Input material =
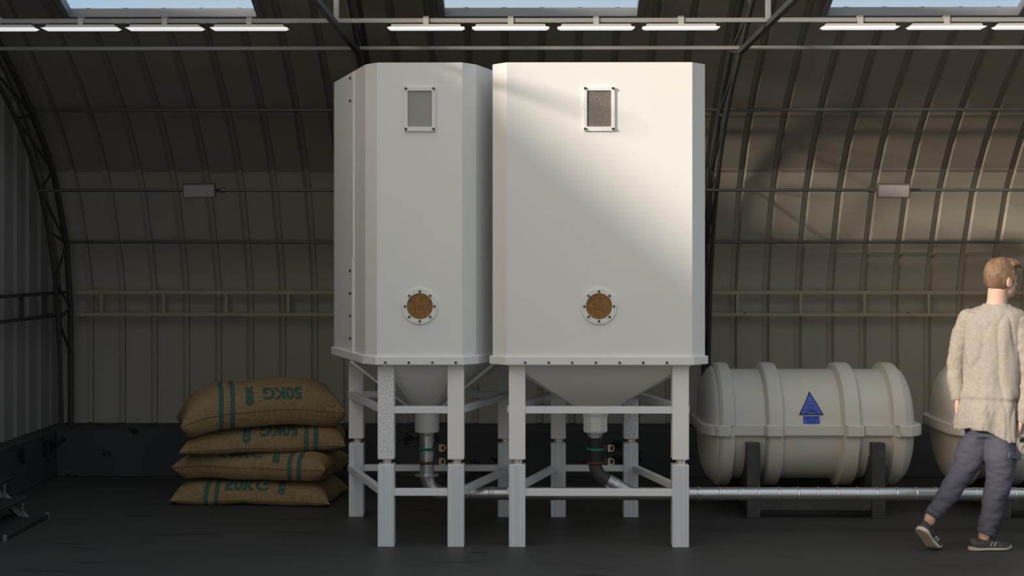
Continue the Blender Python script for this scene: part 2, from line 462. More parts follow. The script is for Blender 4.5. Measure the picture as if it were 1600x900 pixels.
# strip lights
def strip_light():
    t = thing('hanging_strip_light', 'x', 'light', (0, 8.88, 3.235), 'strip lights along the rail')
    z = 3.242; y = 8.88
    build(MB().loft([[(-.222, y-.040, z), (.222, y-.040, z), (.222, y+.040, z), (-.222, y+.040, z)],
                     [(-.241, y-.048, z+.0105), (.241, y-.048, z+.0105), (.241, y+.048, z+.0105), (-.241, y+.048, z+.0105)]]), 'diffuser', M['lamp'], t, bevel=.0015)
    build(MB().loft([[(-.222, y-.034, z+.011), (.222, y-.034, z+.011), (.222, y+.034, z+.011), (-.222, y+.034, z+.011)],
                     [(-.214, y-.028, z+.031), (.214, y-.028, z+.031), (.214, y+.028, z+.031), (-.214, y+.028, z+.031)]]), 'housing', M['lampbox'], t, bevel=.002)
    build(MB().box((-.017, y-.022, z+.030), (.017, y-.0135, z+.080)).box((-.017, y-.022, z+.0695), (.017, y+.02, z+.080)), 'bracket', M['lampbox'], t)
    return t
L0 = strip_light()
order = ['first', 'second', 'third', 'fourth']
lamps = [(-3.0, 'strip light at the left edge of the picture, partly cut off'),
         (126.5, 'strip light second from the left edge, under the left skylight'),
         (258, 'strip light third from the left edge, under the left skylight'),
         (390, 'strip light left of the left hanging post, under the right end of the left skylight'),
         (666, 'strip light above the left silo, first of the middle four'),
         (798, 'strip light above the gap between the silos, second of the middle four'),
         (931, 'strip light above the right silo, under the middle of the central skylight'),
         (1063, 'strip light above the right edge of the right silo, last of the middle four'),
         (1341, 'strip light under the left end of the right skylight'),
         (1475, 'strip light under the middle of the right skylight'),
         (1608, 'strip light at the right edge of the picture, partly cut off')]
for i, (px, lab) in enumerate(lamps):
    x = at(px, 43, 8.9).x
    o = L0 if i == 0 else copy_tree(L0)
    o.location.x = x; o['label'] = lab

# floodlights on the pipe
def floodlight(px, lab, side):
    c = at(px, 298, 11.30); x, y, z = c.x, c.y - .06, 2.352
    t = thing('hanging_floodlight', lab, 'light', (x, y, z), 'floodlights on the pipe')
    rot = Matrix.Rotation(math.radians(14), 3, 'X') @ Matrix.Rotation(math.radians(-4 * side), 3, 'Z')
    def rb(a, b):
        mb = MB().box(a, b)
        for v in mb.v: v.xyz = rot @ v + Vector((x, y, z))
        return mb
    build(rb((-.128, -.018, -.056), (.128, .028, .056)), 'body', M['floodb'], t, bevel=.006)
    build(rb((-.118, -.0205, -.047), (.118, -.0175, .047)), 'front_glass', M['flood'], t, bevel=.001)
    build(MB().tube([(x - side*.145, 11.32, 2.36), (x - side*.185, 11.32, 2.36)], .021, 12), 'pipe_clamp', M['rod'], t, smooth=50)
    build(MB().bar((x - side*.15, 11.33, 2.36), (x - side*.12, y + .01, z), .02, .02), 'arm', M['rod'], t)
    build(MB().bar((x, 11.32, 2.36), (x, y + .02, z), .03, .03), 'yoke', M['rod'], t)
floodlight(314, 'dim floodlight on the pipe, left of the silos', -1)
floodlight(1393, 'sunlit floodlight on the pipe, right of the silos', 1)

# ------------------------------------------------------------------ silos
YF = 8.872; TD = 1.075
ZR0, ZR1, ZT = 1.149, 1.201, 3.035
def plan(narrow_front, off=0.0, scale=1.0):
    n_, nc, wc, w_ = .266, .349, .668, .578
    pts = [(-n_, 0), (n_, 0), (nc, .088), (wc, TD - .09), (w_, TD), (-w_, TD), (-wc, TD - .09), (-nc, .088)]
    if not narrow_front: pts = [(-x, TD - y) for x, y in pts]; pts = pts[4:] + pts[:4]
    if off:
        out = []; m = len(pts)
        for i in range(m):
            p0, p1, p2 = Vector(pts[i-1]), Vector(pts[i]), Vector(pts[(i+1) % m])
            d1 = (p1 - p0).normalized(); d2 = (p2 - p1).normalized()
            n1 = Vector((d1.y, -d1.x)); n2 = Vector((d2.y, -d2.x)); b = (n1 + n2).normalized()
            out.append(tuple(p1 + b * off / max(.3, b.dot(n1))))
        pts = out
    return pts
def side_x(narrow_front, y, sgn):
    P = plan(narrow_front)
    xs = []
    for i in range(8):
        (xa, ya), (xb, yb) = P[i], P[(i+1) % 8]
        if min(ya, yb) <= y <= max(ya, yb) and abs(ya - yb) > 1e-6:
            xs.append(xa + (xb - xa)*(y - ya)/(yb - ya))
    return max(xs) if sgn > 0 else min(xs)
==
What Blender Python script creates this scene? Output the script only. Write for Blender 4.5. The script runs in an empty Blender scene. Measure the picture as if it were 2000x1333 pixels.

Given instruction =
Pick out the lines that include the word "pixels" and write them out.

Solved exercise =
Continue the Blender Python script for this scene: part 2, from line 462. More parts follow. The script is for Blender 4.5. Measure the picture as if it were 1600x900 pixels.
What Blender Python script creates this scene? Output the script only. Write for Blender 4.5. The script runs in an empty Blender scene. Measure the picture as if it were 2000x1333 pixels.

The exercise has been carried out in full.